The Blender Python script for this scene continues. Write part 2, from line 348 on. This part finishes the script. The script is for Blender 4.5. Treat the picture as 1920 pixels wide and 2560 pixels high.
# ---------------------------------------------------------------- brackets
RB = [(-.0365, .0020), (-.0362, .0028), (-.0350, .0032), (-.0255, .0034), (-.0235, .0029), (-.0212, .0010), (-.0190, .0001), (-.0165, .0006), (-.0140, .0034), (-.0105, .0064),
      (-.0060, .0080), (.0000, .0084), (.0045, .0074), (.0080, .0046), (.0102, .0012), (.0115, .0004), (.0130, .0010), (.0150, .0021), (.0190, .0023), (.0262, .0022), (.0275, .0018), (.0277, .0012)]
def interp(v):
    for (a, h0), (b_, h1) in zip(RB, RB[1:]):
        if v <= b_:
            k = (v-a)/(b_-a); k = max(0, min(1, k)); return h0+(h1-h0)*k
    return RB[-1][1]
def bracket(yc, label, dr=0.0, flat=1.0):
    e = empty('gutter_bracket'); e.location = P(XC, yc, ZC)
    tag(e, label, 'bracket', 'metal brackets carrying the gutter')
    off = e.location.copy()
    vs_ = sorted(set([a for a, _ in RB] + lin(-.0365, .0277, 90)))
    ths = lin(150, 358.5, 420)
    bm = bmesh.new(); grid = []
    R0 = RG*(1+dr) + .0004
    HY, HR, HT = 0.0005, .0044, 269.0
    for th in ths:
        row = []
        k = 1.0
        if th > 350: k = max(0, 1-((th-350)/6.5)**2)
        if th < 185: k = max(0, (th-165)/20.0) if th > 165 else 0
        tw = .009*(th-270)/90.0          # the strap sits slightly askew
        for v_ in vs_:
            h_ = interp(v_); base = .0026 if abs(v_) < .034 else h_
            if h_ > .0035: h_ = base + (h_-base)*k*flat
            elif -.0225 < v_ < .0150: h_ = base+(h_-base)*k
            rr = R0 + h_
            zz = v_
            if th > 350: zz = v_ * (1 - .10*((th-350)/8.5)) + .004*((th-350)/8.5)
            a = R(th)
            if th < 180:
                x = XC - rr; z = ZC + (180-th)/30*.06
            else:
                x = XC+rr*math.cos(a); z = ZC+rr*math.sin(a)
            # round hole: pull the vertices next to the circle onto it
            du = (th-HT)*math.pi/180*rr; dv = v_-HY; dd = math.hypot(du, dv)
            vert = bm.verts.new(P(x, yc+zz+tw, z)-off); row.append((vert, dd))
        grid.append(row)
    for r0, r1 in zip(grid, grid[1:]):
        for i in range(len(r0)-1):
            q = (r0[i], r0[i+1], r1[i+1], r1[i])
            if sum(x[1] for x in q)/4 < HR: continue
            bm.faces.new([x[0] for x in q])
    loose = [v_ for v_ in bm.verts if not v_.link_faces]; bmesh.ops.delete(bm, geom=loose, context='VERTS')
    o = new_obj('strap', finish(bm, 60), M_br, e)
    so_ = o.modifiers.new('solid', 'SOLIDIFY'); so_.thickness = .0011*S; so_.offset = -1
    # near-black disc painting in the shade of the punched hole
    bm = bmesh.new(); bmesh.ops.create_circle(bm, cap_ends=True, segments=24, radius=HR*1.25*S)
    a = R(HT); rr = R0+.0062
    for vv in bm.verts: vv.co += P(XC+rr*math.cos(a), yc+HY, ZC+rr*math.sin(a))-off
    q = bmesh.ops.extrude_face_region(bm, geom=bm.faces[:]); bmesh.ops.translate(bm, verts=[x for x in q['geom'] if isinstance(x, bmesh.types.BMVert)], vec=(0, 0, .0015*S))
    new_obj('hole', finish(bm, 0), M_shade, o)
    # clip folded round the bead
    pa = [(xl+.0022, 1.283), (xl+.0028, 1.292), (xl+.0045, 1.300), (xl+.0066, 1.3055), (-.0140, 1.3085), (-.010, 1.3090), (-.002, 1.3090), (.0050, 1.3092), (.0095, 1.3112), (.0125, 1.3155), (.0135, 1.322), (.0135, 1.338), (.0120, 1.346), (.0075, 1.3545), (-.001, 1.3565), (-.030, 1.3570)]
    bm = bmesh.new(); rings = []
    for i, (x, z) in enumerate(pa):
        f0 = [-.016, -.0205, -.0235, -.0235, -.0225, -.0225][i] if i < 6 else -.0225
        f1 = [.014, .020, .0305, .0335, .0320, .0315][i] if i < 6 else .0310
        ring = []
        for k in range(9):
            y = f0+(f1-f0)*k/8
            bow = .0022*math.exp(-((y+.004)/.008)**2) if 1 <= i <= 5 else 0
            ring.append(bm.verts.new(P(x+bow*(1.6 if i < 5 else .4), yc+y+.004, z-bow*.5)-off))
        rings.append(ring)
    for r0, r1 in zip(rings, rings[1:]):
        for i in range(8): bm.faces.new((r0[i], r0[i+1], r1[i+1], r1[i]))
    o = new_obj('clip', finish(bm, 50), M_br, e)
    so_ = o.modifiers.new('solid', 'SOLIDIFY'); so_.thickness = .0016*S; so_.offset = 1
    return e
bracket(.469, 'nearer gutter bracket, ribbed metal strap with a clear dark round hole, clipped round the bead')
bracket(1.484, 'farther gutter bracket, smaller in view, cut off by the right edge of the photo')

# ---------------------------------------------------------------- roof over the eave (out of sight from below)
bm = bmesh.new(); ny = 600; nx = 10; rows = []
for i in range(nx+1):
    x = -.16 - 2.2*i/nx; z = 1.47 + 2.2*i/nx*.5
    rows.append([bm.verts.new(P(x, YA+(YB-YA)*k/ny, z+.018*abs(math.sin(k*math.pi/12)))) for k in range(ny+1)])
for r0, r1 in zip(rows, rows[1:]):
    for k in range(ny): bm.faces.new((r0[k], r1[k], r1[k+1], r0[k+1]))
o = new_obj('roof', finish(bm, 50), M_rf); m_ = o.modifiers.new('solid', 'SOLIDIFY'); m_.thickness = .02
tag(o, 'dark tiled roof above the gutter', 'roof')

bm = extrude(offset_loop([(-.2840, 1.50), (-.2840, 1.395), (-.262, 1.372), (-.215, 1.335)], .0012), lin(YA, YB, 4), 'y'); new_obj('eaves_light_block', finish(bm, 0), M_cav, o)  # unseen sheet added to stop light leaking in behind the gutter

§ GIVEN INSTRUCTION
Repeat the material above in full, quoting it exactly.

§ TASK RESPONSE
The Blender Python script for this scene continues. Write part 2, from line 348 on. This part finishes the script. The script is for Blender 4.5. Treat the picture as 1920 pixels wide and 2560 pixels high.
# ---------------------------------------------------------------- brackets
RB = [(-.0365, .0020), (-.0362, .0028), (-.0350, .0032), (-.0255, .0034), (-.0235, .0029), (-.0212, .0010), (-.0190, .0001), (-.0165, .0006), (-.0140, .0034), (-.0105, .0064),
      (-.0060, .0080), (.0000, .0084), (.0045, .0074), (.0080, .0046), (.0102, .0012), (.0115, .0004), (.0130, .0010), (.0150, .0021), (.0190, .0023), (.0262, .0022), (.0275, .0018), (.0277, .0012)]
def interp(v):
    for (a, h0), (b_, h1) in zip(RB, RB[1:]):
        if v <= b_:
            k = (v-a)/(b_-a); k = max(0, min(1, k)); return h0+(h1-h0)*k
    return RB[-1][1]
def bracket(yc, label, dr=0.0, flat=1.0):
    e = empty('gutter_bracket'); e.location = P(XC, yc, ZC)
    tag(e, label, 'bracket', 'metal brackets carrying the gutter')
    off = e.location.copy()
    vs_ = sorted(set([a for a, _ in RB] + lin(-.0365, .0277, 90)))
    ths = lin(150, 358.5, 420)
    bm = bmesh.new(); grid = []
    R0 = RG*(1+dr) + .0004
    HY, HR, HT = 0.0005, .0044, 269.0
    for th in ths:
        row = []
        k = 1.0
        if th > 350: k = max(0, 1-((th-350)/6.5)**2)
        if th < 185: k = max(0, (th-165)/20.0) if th > 165 else 0
        tw = .009*(th-270)/90.0          # the strap sits slightly askew
        for v_ in vs_:
            h_ = interp(v_); base = .0026 if abs(v_) < .034 else h_
            if h_ > .0035: h_ = base + (h_-base)*k*flat
            elif -.0225 < v_ < .0150: h_ = base+(h_-base)*k
            rr = R0 + h_
            zz = v_
            if th > 350: zz = v_ * (1 - .10*((th-350)/8.5)) + .004*((th-350)/8.5)
            a = R(th)
            if th < 180:
                x = XC - rr; z = ZC + (180-th)/30*.06
            else:
                x = XC+rr*math.cos(a); z = ZC+rr*math.sin(a)
            # round hole: pull the vertices next to the circle onto it
            du = (th-HT)*math.pi/180*rr; dv = v_-HY; dd = math.hypot(du, dv)
            vert = bm.verts.new(P(x, yc+zz+tw, z)-off); row.append((vert, dd))
        grid.append(row)
    for r0, r1 in zip(grid, grid[1:]):
        for i in range(len(r0)-1):
            q = (r0[i], r0[i+1], r1[i+1], r1[i])
            if sum(x[1] for x in q)/4 < HR: continue
            bm.faces.new([x[0] for x in q])
    loose = [v_ for v_ in bm.verts if not v_.link_faces]; bmesh.ops.delete(bm, geom=loose, context='VERTS')
    o = new_obj('strap', finish(bm, 60), M_br, e)
    so_ = o.modifiers.new('solid', 'SOLIDIFY'); so_.thickness = .0011*S; so_.offset = -1
    # near-black disc painting in the shade of the punched hole
    bm = bmesh.new(); bmesh.ops.create_circle(bm, cap_ends=True, segments=24, radius=HR*1.25*S)
    a = R(HT); rr = R0+.0062
    for vv in bm.verts: vv.co += P(XC+rr*math.cos(a), yc+HY, ZC+rr*math.sin(a))-off
    q = bmesh.ops.extrude_face_region(bm, geom=bm.faces[:]); bmesh.ops.translate(bm, verts=[x for x in q['geom'] if isinstance(x, bmesh.types.BMVert)], vec=(0, 0, .0015*S))
    new_obj('hole', finish(bm, 0), M_shade, o)
    # clip folded round the bead
    pa = [(xl+.0022, 1.283), (xl+.0028, 1.292), (xl+.0045, 1.300), (xl+.0066, 1.3055), (-.0140, 1.3085), (-.010, 1.3090), (-.002, 1.3090), (.0050, 1.3092), (.0095, 1.3112), (.0125, 1.3155), (.0135, 1.322), (.0135, 1.338), (.0120, 1.346), (.0075, 1.3545), (-.001, 1.3565), (-.030, 1.3570)]
    bm = bmesh.new(); rings = []
    for i, (x, z) in enumerate(pa):
        f0 = [-.016, -.0205, -.0235, -.0235, -.0225, -.0225][i] if i < 6 else -.0225
        f1 = [.014, .020, .0305, .0335, .0320, .0315][i] if i < 6 else .0310
        ring = []
        for k in range(9):
            y = f0+(f1-f0)*k/8
            bow = .0022*math.exp(-((y+.004)/.008)**2) if 1 <= i <= 5 else 0
            ring.append(bm.verts.new(P(x+bow*(1.6 if i < 5 else .4), yc+y+.004, z-bow*.5)-off))
        rings.append(ring)
    for r0, r1 in zip(rings, rings[1:]):
        for i in range(8): bm.faces.new((r0[i], r0[i+1], r1[i+1], r1[i]))
    o = new_obj('clip', finish(bm, 50), M_br, e)
    so_ = o.modifiers.new('solid', 'SOLIDIFY'); so_.thickness = .0016*S; so_.offset = 1
    return e
bracket(.469, 'nearer gutter bracket, ribbed metal strap with a clear dark round hole, clipped round the bead')
bracket(1.484, 'farther gutter bracket, smaller in view, cut off by the right edge of the photo')

# ---------------------------------------------------------------- roof over the eave (out of sight from below)
bm = bmesh.new(); ny = 600; nx = 10; rows = []
for i in range(nx+1):
    x = -.16 - 2.2*i/nx; z = 1.47 + 2.2*i/nx*.5
    rows.append([bm.verts.new(P(x, YA+(YB-YA)*k/ny, z+.018*abs(math.sin(k*math.pi/12)))) for k in range(ny+1)])
for r0, r1 in zip(rows, rows[1:]):
    for k in range(ny): bm.faces.new((r0[k], r1[k], r1[k+1], r0[k+1]))
o = new_obj('roof', finish(bm, 50), M_rf); m_ = o.modifiers.new('solid', 'SOLIDIFY'); m_.thickness = .02
tag(o, 'dark tiled roof above the gutter', 'roof')

bm = extrude(offset_loop([(-.2840, 1.50), (-.2840, 1.395), (-.262, 1.372), (-.215, 1.335)], .0012), lin(YA, YB, 4), 'y'); new_obj('eaves_light_block', finish(bm, 0), M_cav, o)  # unseen sheet added to stop light leaking in behind the gutter